As this post will no doubt indicate, I emerged from my first outing behind the wheel of a car unscathed. I think I did rather well, stalling only twice, and generally making the thing go in a straight line without hitting anything. Or anyone. I arrived home feeling heartened.
The lesson took place in a little nook of South Woodford, so positioned as to run parallel to a busy A-road, the net effort of which was to simulate the noise and commotion of driving quickly with lots of other people buzzing in your ears without any of the pesky traffic and other business. Whether this was intentional or not I don't know, but it certainly made me a bit nervous to begin with. Happily this was short-lived.

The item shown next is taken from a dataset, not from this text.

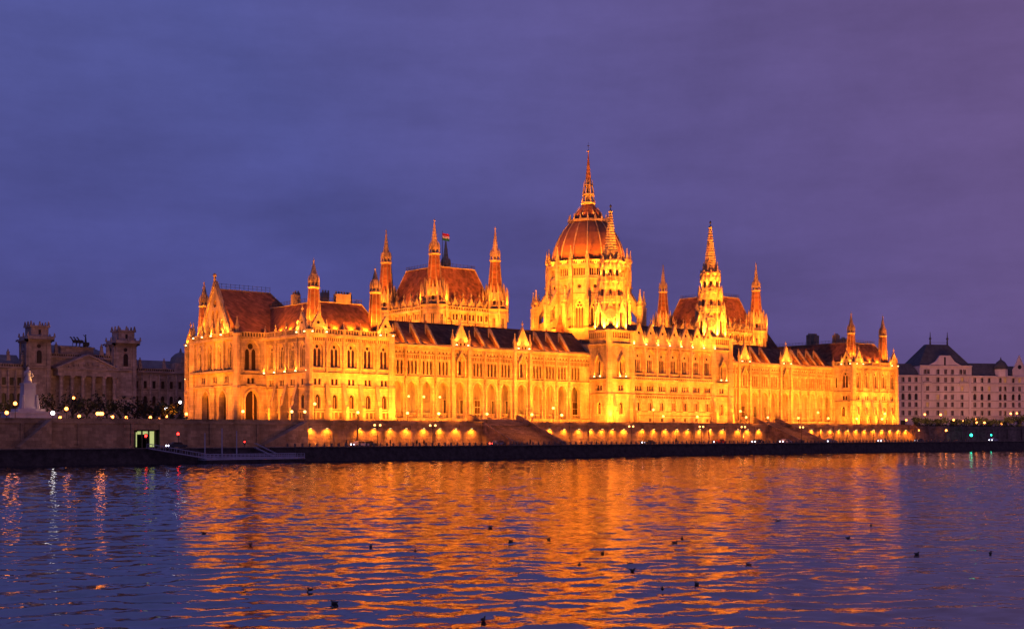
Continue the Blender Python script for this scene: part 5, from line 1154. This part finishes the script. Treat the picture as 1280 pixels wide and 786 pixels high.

As if my 'novice' status wasn't obvious enough, the fact the place in which I was having my lesson was also the site for a dozen or more other lessons, (each under the livery of a different driving school, each performing their own little 3-point turns or, more rudimentarily, their cockpit drill and learning how to start up and move off properly) was a source of amusement and surprise. It was like a little learner's commune, L-plates our badges of honour and our fleeting glances of concentration and tentative gestures of acknowledgement a sort of improvised code of brotherhood. "I'm learning to drive", we seemed to say to one another, "and so are you". When behind the wheel it's both hard and unwise to try to form thoughts much more complicated than this, as you can imagine.

And so, some 6 years after wanting to start learning to drive, I have finally got my way and have put into motion to plan to clog up our capital's roads with yet another environment-bothering automobile. God Bless our modern freedoms.

1 comment:

Marvis Carswell said...

What I appreciate most about driving schools is that you’re with people who are just as nervous and excited as you are, beginning to take on the responsibility of driving. That’s what it is, after all. Driving is a responsibility. You have a responsibility to yourself and to other people. Seeing other people take the same baby steps as you will give you a certain amount of confidence boost because you know you’re not alone.